**Exercise description**
Count every line below in which "this" occurs, then give only the count.

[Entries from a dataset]
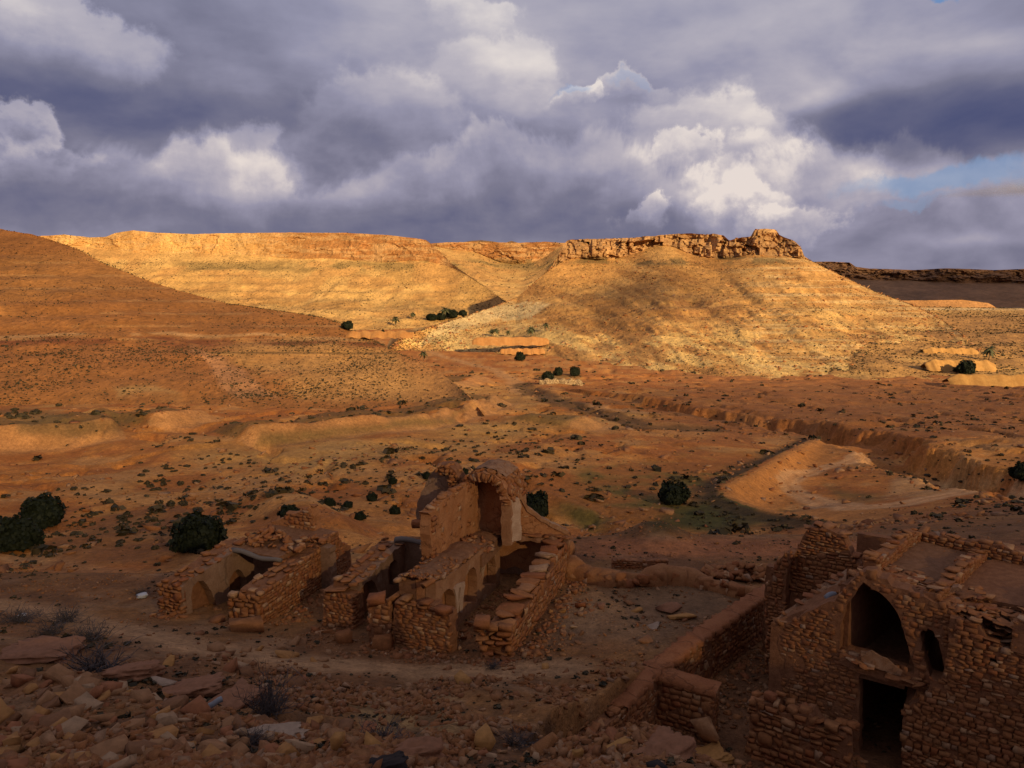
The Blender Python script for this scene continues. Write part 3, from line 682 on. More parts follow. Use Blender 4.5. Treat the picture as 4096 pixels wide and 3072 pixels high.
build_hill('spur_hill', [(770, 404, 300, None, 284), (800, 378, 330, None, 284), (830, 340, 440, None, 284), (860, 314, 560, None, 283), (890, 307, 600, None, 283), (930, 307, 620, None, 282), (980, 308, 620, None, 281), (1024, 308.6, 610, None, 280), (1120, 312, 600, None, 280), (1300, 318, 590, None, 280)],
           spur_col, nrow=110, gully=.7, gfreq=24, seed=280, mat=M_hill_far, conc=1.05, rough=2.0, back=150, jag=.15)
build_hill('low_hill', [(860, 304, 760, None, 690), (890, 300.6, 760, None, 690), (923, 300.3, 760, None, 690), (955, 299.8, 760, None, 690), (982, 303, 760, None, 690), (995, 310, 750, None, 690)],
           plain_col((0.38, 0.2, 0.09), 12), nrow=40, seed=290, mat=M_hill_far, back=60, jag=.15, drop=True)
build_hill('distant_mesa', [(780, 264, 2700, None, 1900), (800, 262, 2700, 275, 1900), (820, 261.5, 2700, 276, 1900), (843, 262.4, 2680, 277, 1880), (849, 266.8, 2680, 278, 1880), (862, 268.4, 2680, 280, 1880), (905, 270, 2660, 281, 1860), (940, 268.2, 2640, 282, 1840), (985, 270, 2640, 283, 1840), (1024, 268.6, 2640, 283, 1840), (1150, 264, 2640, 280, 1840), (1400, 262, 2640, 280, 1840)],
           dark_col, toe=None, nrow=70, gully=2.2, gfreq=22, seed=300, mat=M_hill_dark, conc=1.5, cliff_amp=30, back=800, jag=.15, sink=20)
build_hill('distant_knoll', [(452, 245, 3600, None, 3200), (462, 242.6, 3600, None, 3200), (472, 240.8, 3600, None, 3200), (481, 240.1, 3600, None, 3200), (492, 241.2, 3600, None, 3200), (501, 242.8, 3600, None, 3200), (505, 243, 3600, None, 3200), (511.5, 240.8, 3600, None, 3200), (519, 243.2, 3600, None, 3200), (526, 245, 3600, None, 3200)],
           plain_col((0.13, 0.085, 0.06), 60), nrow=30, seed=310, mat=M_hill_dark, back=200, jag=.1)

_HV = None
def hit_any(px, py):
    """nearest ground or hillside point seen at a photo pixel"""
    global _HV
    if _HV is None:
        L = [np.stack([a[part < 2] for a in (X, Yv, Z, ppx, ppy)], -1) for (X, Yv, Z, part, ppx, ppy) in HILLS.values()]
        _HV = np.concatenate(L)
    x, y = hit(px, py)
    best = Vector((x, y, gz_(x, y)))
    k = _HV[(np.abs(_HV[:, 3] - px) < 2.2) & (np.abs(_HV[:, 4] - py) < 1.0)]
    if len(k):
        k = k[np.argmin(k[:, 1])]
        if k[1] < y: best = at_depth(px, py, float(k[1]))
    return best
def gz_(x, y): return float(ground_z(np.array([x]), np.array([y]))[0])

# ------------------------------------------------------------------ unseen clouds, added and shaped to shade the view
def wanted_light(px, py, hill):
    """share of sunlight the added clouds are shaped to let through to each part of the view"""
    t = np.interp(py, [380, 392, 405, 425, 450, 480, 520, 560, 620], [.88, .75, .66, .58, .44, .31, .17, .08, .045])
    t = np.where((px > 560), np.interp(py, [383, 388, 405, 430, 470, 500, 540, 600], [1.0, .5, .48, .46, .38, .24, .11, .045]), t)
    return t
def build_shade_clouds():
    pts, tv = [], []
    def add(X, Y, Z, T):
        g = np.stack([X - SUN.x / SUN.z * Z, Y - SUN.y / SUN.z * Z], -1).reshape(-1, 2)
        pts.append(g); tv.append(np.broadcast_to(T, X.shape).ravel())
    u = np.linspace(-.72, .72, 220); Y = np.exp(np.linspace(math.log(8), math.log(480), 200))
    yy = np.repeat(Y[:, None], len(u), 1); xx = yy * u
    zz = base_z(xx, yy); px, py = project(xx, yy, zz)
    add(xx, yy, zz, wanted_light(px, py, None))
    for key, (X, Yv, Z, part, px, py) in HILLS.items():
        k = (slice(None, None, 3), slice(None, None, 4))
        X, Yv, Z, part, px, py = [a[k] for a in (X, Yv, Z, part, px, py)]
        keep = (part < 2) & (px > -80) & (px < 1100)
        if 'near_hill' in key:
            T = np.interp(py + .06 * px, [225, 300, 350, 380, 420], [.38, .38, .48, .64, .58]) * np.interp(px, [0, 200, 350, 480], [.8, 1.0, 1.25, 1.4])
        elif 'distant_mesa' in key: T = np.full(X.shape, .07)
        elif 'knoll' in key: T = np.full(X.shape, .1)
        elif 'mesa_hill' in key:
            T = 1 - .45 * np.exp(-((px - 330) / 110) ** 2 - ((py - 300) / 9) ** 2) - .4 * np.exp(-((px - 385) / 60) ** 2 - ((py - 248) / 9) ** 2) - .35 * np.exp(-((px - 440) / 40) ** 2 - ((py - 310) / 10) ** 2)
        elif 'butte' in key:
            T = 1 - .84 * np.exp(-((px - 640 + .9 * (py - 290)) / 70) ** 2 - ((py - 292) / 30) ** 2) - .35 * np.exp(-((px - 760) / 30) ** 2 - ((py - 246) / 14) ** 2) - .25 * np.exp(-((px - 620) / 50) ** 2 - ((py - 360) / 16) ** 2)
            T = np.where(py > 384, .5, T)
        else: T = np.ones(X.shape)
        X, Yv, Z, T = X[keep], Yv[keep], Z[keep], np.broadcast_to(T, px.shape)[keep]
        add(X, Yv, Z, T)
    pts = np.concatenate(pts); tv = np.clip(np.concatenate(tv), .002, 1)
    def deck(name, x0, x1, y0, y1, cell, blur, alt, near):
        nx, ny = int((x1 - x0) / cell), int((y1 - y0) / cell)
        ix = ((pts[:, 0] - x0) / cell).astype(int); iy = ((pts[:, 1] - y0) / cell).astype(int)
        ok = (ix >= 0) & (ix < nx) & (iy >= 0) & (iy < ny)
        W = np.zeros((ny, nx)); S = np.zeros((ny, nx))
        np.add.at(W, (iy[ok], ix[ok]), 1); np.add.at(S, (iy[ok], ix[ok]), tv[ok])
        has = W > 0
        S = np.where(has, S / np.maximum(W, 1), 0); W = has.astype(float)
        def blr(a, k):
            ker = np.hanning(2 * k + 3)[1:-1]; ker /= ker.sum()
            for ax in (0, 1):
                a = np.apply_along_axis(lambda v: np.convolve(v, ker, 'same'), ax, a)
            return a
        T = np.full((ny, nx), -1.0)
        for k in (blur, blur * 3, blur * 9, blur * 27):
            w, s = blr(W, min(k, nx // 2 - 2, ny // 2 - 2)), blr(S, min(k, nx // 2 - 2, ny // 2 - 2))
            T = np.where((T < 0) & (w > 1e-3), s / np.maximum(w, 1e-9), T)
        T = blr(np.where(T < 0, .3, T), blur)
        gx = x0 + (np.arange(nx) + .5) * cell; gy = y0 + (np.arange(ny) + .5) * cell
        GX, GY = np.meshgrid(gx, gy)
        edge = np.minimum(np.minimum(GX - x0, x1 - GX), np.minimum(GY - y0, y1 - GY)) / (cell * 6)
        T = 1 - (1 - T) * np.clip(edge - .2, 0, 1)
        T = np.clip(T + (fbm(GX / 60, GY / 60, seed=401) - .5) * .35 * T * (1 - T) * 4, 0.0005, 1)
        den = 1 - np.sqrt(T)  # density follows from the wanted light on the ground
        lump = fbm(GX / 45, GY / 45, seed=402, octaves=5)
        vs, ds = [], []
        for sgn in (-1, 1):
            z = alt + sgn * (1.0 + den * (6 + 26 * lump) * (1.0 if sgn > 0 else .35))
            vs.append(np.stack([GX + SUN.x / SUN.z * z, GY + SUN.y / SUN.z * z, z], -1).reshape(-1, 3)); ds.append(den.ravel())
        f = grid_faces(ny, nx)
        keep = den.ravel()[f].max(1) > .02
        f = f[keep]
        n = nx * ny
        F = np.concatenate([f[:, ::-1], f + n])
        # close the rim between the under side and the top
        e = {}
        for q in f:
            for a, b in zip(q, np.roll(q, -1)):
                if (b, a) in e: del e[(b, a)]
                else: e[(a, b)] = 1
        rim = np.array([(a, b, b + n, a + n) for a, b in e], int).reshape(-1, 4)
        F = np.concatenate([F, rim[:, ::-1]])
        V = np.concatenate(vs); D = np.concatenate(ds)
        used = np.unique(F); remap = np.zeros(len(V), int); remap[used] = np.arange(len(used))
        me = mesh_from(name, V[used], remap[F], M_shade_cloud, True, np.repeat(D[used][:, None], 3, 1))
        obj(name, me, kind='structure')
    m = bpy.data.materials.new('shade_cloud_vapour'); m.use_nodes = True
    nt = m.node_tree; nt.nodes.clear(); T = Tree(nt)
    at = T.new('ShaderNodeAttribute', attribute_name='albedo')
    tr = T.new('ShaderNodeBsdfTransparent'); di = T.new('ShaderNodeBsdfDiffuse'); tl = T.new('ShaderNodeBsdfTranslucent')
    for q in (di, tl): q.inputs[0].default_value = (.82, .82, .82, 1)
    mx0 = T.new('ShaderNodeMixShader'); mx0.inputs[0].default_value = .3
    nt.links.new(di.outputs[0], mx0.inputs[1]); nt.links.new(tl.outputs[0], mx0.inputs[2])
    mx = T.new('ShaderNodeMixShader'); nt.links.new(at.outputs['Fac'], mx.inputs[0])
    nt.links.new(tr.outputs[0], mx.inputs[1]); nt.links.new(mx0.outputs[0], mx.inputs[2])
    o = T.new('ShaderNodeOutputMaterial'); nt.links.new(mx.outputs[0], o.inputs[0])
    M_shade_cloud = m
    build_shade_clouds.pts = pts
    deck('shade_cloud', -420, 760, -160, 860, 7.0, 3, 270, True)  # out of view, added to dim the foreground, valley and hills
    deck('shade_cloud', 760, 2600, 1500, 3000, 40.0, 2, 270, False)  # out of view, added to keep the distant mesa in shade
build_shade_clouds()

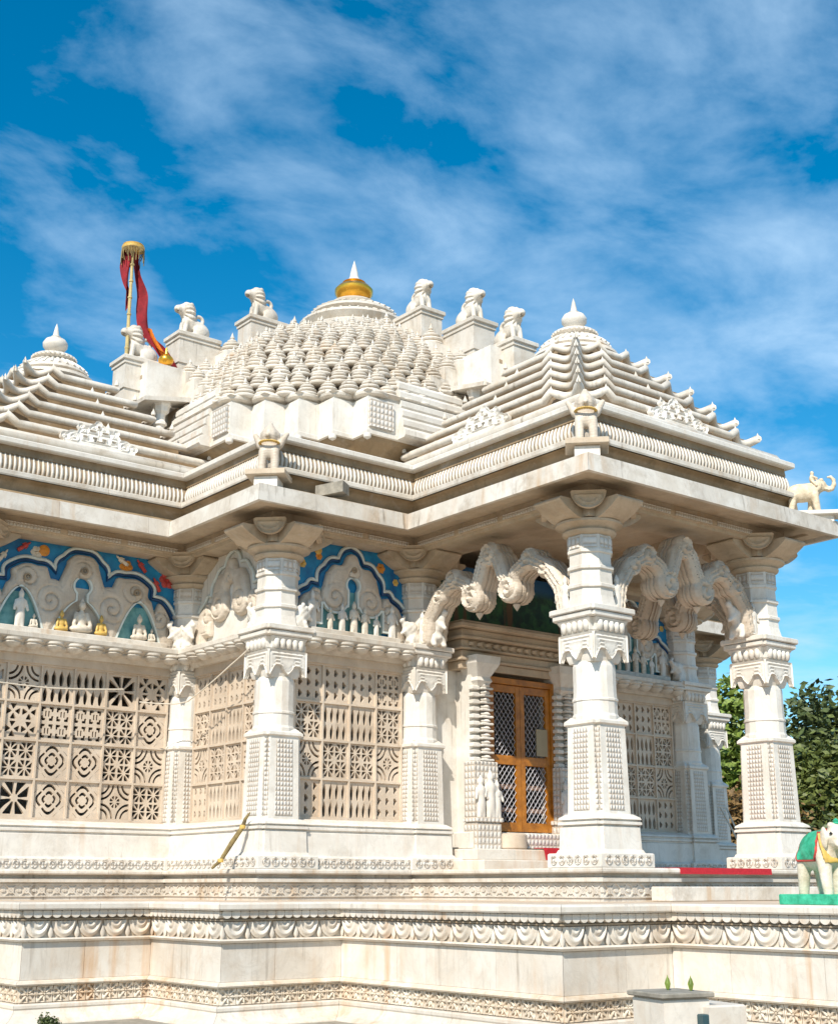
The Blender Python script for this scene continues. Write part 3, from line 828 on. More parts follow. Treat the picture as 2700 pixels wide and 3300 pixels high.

**Written reply**
2